STORED DATA:
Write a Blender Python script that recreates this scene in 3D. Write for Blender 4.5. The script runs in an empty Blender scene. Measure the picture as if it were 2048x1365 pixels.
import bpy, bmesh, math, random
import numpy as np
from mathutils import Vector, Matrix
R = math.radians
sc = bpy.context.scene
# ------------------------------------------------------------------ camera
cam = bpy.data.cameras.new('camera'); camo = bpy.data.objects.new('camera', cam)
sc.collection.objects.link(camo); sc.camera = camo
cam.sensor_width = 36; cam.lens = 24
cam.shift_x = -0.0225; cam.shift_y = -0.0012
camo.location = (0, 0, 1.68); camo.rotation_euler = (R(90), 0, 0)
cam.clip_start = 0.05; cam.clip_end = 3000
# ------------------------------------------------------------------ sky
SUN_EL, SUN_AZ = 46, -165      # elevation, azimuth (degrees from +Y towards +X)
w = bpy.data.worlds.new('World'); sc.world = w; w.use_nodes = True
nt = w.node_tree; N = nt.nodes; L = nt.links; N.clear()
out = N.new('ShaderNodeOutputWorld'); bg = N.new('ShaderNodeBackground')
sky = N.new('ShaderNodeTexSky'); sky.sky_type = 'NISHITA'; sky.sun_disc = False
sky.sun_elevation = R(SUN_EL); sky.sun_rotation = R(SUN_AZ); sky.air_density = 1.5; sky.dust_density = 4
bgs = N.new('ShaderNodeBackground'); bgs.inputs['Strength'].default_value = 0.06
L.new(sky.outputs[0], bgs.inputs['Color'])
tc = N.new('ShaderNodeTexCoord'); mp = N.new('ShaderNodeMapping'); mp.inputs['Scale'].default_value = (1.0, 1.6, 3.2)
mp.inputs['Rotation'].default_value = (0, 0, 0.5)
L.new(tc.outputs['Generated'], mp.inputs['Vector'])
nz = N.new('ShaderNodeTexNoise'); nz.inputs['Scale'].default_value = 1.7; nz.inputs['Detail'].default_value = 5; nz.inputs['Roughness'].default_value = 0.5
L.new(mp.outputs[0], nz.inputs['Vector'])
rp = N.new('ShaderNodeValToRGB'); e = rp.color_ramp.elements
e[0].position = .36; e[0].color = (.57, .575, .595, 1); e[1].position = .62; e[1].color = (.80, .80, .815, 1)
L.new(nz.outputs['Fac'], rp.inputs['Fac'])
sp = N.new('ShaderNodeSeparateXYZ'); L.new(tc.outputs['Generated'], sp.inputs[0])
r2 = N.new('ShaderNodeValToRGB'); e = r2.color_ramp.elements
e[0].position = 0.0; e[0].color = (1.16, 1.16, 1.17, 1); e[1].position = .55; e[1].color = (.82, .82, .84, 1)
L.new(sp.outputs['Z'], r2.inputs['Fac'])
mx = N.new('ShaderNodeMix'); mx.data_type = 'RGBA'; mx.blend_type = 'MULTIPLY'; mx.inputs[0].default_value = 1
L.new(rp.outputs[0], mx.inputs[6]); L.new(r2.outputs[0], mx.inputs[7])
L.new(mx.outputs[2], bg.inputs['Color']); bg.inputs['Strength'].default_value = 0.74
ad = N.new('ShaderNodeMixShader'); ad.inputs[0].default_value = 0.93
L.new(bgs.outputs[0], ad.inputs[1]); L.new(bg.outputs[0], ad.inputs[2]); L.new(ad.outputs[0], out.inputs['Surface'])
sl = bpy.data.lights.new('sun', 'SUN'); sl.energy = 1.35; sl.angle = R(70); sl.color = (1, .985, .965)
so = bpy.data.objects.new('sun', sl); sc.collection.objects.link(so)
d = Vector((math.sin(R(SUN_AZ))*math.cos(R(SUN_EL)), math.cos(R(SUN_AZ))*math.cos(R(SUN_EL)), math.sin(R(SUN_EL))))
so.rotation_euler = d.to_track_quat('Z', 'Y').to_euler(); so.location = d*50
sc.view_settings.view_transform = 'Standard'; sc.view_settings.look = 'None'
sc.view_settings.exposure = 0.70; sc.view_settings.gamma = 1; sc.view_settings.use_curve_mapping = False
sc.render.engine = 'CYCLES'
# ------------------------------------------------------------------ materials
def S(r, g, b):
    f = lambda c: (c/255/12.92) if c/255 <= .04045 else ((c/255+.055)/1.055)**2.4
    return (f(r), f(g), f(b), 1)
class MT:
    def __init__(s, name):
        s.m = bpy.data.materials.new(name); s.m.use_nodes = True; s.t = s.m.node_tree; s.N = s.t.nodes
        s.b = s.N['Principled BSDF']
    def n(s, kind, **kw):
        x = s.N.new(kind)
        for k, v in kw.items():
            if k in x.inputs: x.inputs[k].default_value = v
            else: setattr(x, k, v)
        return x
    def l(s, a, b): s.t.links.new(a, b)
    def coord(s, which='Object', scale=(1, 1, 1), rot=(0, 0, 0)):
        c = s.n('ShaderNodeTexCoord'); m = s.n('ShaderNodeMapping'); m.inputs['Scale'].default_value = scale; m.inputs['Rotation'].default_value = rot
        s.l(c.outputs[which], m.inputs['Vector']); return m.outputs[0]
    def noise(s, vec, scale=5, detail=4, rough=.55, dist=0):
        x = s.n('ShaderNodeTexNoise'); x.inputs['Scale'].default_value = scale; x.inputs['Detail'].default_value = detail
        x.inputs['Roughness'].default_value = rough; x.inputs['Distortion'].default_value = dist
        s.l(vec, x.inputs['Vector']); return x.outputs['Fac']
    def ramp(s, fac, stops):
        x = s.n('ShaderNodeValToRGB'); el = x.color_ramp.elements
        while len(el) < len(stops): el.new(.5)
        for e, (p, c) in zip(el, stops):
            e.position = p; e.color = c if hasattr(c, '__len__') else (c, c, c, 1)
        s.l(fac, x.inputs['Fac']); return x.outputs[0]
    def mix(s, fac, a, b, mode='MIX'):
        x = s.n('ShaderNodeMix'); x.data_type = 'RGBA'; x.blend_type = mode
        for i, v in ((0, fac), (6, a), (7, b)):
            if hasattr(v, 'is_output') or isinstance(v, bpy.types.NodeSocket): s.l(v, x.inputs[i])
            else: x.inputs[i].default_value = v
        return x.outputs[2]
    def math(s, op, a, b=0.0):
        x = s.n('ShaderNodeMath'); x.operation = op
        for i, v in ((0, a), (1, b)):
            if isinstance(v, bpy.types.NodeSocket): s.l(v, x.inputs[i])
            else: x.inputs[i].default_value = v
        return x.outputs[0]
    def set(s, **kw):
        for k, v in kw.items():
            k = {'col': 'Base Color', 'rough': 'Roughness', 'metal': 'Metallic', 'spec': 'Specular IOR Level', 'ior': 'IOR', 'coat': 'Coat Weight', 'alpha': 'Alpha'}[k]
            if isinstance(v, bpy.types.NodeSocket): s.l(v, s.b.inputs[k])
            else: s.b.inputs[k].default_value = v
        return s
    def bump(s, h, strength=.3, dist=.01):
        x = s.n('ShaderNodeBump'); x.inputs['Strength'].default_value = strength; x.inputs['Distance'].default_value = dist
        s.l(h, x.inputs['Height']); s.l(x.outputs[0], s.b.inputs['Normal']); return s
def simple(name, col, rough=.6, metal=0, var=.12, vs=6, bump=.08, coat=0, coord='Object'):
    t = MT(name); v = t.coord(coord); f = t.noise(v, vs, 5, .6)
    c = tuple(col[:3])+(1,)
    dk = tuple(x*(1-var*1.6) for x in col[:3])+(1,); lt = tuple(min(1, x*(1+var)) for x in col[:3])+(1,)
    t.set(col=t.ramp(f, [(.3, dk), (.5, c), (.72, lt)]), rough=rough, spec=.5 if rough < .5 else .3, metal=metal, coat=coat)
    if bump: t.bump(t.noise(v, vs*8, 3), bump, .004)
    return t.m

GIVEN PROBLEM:
Would you reproduce the material above in full, exactly as given?

FINAL RESULT:
Write a Blender Python script that recreates this scene in 3D. Write for Blender 4.5. The script runs in an empty Blender scene. Measure the picture as if it were 2048x1365 pixels.
import bpy, bmesh, math, random
import numpy as np
from mathutils import Vector, Matrix
R = math.radians
sc = bpy.context.scene
# ------------------------------------------------------------------ camera
cam = bpy.data.cameras.new('camera'); camo = bpy.data.objects.new('camera', cam)
sc.collection.objects.link(camo); sc.camera = camo
cam.sensor_width = 36; cam.lens = 24
cam.shift_x = -0.0225; cam.shift_y = -0.0012
camo.location = (0, 0, 1.68); camo.rotation_euler = (R(90), 0, 0)
cam.clip_start = 0.05; cam.clip_end = 3000
# ------------------------------------------------------------------ sky
SUN_EL, SUN_AZ = 46, -165      # elevation, azimuth (degrees from +Y towards +X)
w = bpy.data.worlds.new('World'); sc.world = w; w.use_nodes = True
nt = w.node_tree; N = nt.nodes; L = nt.links; N.clear()
out = N.new('ShaderNodeOutputWorld'); bg = N.new('ShaderNodeBackground')
sky = N.new('ShaderNodeTexSky'); sky.sky_type = 'NISHITA'; sky.sun_disc = False
sky.sun_elevation = R(SUN_EL); sky.sun_rotation = R(SUN_AZ); sky.air_density = 1.5; sky.dust_density = 4
bgs = N.new('ShaderNodeBackground'); bgs.inputs['Strength'].default_value = 0.06
L.new(sky.outputs[0], bgs.inputs['Color'])
tc = N.new('ShaderNodeTexCoord'); mp = N.new('ShaderNodeMapping'); mp.inputs['Scale'].default_value = (1.0, 1.6, 3.2)
mp.inputs['Rotation'].default_value = (0, 0, 0.5)
L.new(tc.outputs['Generated'], mp.inputs['Vector'])
nz = N.new('ShaderNodeTexNoise'); nz.inputs['Scale'].default_value = 1.7; nz.inputs['Detail'].default_value = 5; nz.inputs['Roughness'].default_value = 0.5
L.new(mp.outputs[0], nz.inputs['Vector'])
rp = N.new('ShaderNodeValToRGB'); e = rp.color_ramp.elements
e[0].position = .36; e[0].color = (.57, .575, .595, 1); e[1].position = .62; e[1].color = (.80, .80, .815, 1)
L.new(nz.outputs['Fac'], rp.inputs['Fac'])
sp = N.new('ShaderNodeSeparateXYZ'); L.new(tc.outputs['Generated'], sp.inputs[0])
r2 = N.new('ShaderNodeValToRGB'); e = r2.color_ramp.elements
e[0].position = 0.0; e[0].color = (1.16, 1.16, 1.17, 1); e[1].position = .55; e[1].color = (.82, .82, .84, 1)
L.new(sp.outputs['Z'], r2.inputs['Fac'])
mx = N.new('ShaderNodeMix'); mx.data_type = 'RGBA'; mx.blend_type = 'MULTIPLY'; mx.inputs[0].default_value = 1
L.new(rp.outputs[0], mx.inputs[6]); L.new(r2.outputs[0], mx.inputs[7])
L.new(mx.outputs[2], bg.inputs['Color']); bg.inputs['Strength'].default_value = 0.74
ad = N.new('ShaderNodeMixShader'); ad.inputs[0].default_value = 0.93
L.new(bgs.outputs[0], ad.inputs[1]); L.new(bg.outputs[0], ad.inputs[2]); L.new(ad.outputs[0], out.inputs['Surface'])
sl = bpy.data.lights.new('sun', 'SUN'); sl.energy = 1.35; sl.angle = R(70); sl.color = (1, .985, .965)
so = bpy.data.objects.new('sun', sl); sc.collection.objects.link(so)
d = Vector((math.sin(R(SUN_AZ))*math.cos(R(SUN_EL)), math.cos(R(SUN_AZ))*math.cos(R(SUN_EL)), math.sin(R(SUN_EL))))
so.rotation_euler = d.to_track_quat('Z', 'Y').to_euler(); so.location = d*50
sc.view_settings.view_transform = 'Standard'; sc.view_settings.look = 'None'
sc.view_settings.exposure = 0.70; sc.view_settings.gamma = 1; sc.view_settings.use_curve_mapping = False
sc.render.engine = 'CYCLES'
# ------------------------------------------------------------------ materials
def S(r, g, b):
    f = lambda c: (c/255/12.92) if c/255 <= .04045 else ((c/255+.055)/1.055)**2.4
    return (f(r), f(g), f(b), 1)
class MT:
    def __init__(s, name):
        s.m = bpy.data.materials.new(name); s.m.use_nodes = True; s.t = s.m.node_tree; s.N = s.t.nodes
        s.b = s.N['Principled BSDF']
    def n(s, kind, **kw):
        x = s.N.new(kind)
        for k, v in kw.items():
            if k in x.inputs: x.inputs[k].default_value = v
            else: setattr(x, k, v)
        return x
    def l(s, a, b): s.t.links.new(a, b)
    def coord(s, which='Object', scale=(1, 1, 1), rot=(0, 0, 0)):
        c = s.n('ShaderNodeTexCoord'); m = s.n('ShaderNodeMapping'); m.inputs['Scale'].default_value = scale; m.inputs['Rotation'].default_value = rot
        s.l(c.outputs[which], m.inputs['Vector']); return m.outputs[0]
    def noise(s, vec, scale=5, detail=4, rough=.55, dist=0):
        x = s.n('ShaderNodeTexNoise'); x.inputs['Scale'].default_value = scale; x.inputs['Detail'].default_value = detail
        x.inputs['Roughness'].default_value = rough; x.inputs['Distortion'].default_value = dist
        s.l(vec, x.inputs['Vector']); return x.outputs['Fac']
    def ramp(s, fac, stops):
        x = s.n('ShaderNodeValToRGB'); el = x.color_ramp.elements
        while len(el) < len(stops): el.new(.5)
        for e, (p, c) in zip(el, stops):
            e.position = p; e.color = c if hasattr(c, '__len__') else (c, c, c, 1)
        s.l(fac, x.inputs['Fac']); return x.outputs[0]
    def mix(s, fac, a, b, mode='MIX'):
        x = s.n('ShaderNodeMix'); x.data_type = 'RGBA'; x.blend_type = mode
        for i, v in ((0, fac), (6, a), (7, b)):
            if hasattr(v, 'is_output') or isinstance(v, bpy.types.NodeSocket): s.l(v, x.inputs[i])
            else: x.inputs[i].default_value = v
        return x.outputs[2]
    def math(s, op, a, b=0.0):
        x = s.n('ShaderNodeMath'); x.operation = op
        for i, v in ((0, a), (1, b)):
            if isinstance(v, bpy.types.NodeSocket): s.l(v, x.inputs[i])
            else: x.inputs[i].default_value = v
        return x.outputs[0]
    def set(s, **kw):
        for k, v in kw.items():
            k = {'col': 'Base Color', 'rough': 'Roughness', 'metal': 'Metallic', 'spec': 'Specular IOR Level', 'ior': 'IOR', 'coat': 'Coat Weight', 'alpha': 'Alpha'}[k]
            if isinstance(v, bpy.types.NodeSocket): s.l(v, s.b.inputs[k])
            else: s.b.inputs[k].default_value = v
        return s
    def bump(s, h, strength=.3, dist=.01):
        x = s.n('ShaderNodeBump'); x.inputs['Strength'].default_value = strength; x.inputs['Distance'].default_value = dist
        s.l(h, x.inputs['Height']); s.l(x.outputs[0], s.b.inputs['Normal']); return s
def simple(name, col, rough=.6, metal=0, var=.12, vs=6, bump=.08, coat=0, coord='Object'):
    t = MT(name); v = t.coord(coord); f = t.noise(v, vs, 5, .6)
    c = tuple(col[:3])+(1,)
    dk = tuple(x*(1-var*1.6) for x in col[:3])+(1,); lt = tuple(min(1, x*(1+var)) for x in col[:3])+(1,)
    t.set(col=t.ramp(f, [(.3, dk), (.5, c), (.72, lt)]), rough=rough, spec=.5 if rough < .5 else .3, metal=metal, coat=coat)
    if bump: t.bump(t.noise(v, vs*8, 3), bump, .004)
    return t.m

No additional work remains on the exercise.